Reproduce all the material exactly, minus any pictures it holds.

== == ==

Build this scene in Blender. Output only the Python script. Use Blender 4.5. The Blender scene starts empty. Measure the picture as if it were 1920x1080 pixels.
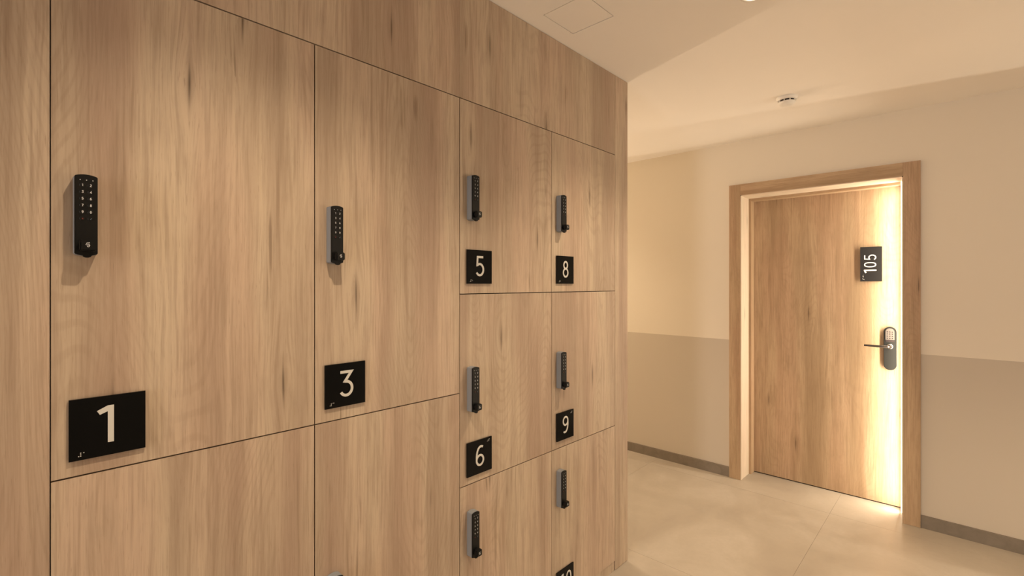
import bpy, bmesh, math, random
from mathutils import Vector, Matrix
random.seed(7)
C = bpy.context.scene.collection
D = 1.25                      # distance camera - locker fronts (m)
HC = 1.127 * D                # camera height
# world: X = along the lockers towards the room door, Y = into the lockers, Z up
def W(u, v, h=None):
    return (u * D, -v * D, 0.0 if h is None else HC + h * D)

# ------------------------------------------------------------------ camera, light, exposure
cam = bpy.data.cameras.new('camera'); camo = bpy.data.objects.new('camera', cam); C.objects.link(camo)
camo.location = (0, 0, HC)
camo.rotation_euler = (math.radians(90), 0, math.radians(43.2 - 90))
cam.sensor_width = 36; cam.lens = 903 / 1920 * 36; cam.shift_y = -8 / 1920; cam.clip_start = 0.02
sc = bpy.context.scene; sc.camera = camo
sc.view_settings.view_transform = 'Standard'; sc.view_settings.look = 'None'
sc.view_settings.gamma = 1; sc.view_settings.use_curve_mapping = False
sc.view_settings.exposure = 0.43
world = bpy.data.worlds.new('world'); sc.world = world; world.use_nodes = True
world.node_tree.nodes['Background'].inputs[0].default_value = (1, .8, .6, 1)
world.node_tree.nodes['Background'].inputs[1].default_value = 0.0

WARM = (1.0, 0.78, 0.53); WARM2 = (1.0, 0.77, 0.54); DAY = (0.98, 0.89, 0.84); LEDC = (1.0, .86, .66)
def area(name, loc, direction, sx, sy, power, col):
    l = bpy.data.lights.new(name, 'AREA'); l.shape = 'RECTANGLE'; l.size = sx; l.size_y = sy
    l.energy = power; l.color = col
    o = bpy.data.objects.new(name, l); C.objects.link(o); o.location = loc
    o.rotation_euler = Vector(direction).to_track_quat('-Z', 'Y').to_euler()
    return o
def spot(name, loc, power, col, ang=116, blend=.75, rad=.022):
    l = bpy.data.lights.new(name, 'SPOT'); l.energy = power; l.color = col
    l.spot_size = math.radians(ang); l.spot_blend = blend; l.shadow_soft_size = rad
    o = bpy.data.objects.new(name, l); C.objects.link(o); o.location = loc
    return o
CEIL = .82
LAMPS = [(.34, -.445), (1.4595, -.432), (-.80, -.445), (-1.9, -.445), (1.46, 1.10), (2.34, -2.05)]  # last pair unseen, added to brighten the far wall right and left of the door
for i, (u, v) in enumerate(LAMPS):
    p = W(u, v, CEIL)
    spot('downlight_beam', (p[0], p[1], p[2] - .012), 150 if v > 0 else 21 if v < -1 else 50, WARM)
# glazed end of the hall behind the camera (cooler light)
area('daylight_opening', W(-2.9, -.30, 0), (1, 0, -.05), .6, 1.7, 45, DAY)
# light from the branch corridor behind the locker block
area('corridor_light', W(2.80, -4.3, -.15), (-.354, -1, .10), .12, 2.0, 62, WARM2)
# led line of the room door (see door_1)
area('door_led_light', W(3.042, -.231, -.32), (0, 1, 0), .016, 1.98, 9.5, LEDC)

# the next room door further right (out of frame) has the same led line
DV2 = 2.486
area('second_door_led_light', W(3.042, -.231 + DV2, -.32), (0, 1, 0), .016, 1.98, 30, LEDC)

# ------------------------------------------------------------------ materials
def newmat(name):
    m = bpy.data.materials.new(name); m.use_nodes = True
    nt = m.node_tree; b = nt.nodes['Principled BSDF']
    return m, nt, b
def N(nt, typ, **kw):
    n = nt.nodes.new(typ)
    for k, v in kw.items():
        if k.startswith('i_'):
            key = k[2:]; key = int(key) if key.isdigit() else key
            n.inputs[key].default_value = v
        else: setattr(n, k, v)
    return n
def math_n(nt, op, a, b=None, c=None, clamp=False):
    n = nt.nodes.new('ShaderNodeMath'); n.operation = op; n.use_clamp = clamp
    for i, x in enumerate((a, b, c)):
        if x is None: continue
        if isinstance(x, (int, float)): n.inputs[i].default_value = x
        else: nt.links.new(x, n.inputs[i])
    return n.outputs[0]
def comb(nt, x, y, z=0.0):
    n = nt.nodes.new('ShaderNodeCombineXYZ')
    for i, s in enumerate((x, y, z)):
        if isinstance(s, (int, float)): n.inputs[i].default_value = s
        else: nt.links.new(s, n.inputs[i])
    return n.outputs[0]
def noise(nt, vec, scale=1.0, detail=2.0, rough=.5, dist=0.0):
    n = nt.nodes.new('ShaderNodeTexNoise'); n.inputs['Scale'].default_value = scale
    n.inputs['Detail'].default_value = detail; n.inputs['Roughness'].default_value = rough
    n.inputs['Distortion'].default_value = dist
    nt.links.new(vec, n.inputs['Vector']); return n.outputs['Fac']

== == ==

TASK RESULT:
Build this scene in Blender. Output only the Python script. Use Blender 4.5. The Blender scene starts empty. Measure the picture as if it were 1920x1080 pixels.
import bpy, bmesh, math, random
from mathutils import Vector, Matrix
random.seed(7)
C = bpy.context.scene.collection
D = 1.25                      # distance camera - locker fronts (m)
HC = 1.127 * D                # camera height
# world: X = along the lockers towards the room door, Y = into the lockers, Z up
def W(u, v, h=None):
    return (u * D, -v * D, 0.0 if h is None else HC + h * D)

# ------------------------------------------------------------------ camera, light, exposure
cam = bpy.data.cameras.new('camera'); camo = bpy.data.objects.new('camera', cam); C.objects.link(camo)
camo.location = (0, 0, HC)
camo.rotation_euler = (math.radians(90), 0, math.radians(43.2 - 90))
cam.sensor_width = 36; cam.lens = 903 / 1920 * 36; cam.shift_y = -8 / 1920; cam.clip_start = 0.02
sc = bpy.context.scene; sc.camera = camo
sc.view_settings.view_transform = 'Standard'; sc.view_settings.look = 'None'
sc.view_settings.gamma = 1; sc.view_settings.use_curve_mapping = False
sc.view_settings.exposure = 0.43
world = bpy.data.worlds.new('world'); sc.world = world; world.use_nodes = True
world.node_tree.nodes['Background'].inputs[0].default_value = (1, .8, .6, 1)
world.node_tree.nodes['Background'].inputs[1].default_value = 0.0

WARM = (1.0, 0.78, 0.53); WARM2 = (1.0, 0.77, 0.54); DAY = (0.98, 0.89, 0.84); LEDC = (1.0, .86, .66)
def area(name, loc, direction, sx, sy, power, col):
    l = bpy.data.lights.new(name, 'AREA'); l.shape = 'RECTANGLE'; l.size = sx; l.size_y = sy
    l.energy = power; l.color = col
    o = bpy.data.objects.new(name, l); C.objects.link(o); o.location = loc
    o.rotation_euler = Vector(direction).to_track_quat('-Z', 'Y').to_euler()
    return o
def spot(name, loc, power, col, ang=116, blend=.75, rad=.022):
    l = bpy.data.lights.new(name, 'SPOT'); l.energy = power; l.color = col
    l.spot_size = math.radians(ang); l.spot_blend = blend; l.shadow_soft_size = rad
    o = bpy.data.objects.new(name, l); C.objects.link(o); o.location = loc
    return o
CEIL = .82
LAMPS = [(.34, -.445), (1.4595, -.432), (-.80, -.445), (-1.9, -.445), (1.46, 1.10), (2.34, -2.05)]  # last pair unseen, added to brighten the far wall right and left of the door
for i, (u, v) in enumerate(LAMPS):
    p = W(u, v, CEIL)
    spot('downlight_beam', (p[0], p[1], p[2] - .012), 150 if v > 0 else 21 if v < -1 else 50, WARM)
# glazed end of the hall behind the camera (cooler light)
area('daylight_opening', W(-2.9, -.30, 0), (1, 0, -.05), .6, 1.7, 45, DAY)
# light from the branch corridor behind the locker block
area('corridor_light', W(2.80, -4.3, -.15), (-.354, -1, .10), .12, 2.0, 62, WARM2)
# led line of the room door (see door_1)
area('door_led_light', W(3.042, -.231, -.32), (0, 1, 0), .016, 1.98, 9.5, LEDC)

# the next room door further right (out of frame) has the same led line
DV2 = 2.486
area('second_door_led_light', W(3.042, -.231 + DV2, -.32), (0, 1, 0), .016, 1.98, 30, LEDC)

# ------------------------------------------------------------------ materials
def newmat(name):
    m = bpy.data.materials.new(name); m.use_nodes = True
    nt = m.node_tree; b = nt.nodes['Principled BSDF']
    return m, nt, b
def N(nt, typ, **kw):
    n = nt.nodes.new(typ)
    for k, v in kw.items():
        if k.startswith('i_'):
            key = k[2:]; key = int(key) if key.isdigit() else key
            n.inputs[key].default_value = v
        else: setattr(n, k, v)
    return n
def math_n(nt, op, a, b=None, c=None, clamp=False):
    n = nt.nodes.new('ShaderNodeMath'); n.operation = op; n.use_clamp = clamp
    for i, x in enumerate((a, b, c)):
        if x is None: continue
        if isinstance(x, (int, float)): n.inputs[i].default_value = x
        else: nt.links.new(x, n.inputs[i])
    return n.outputs[0]
def comb(nt, x, y, z=0.0):
    n = nt.nodes.new('ShaderNodeCombineXYZ')
    for i, s in enumerate((x, y, z)):
        if isinstance(s, (int, float)): n.inputs[i].default_value = s
        else: nt.links.new(s, n.inputs[i])
    return n.outputs[0]
def noise(nt, vec, scale=1.0, detail=2.0, rough=.5, dist=0.0):
    n = nt.nodes.new('ShaderNodeTexNoise'); n.inputs['Scale'].default_value = scale
    n.inputs['Detail'].default_value = detail; n.inputs['Roughness'].default_value = rough
    n.inputs['Distortion'].default_value = dist
    nt.links.new(vec, n.inputs['Vector']); return n.outputs['Fac']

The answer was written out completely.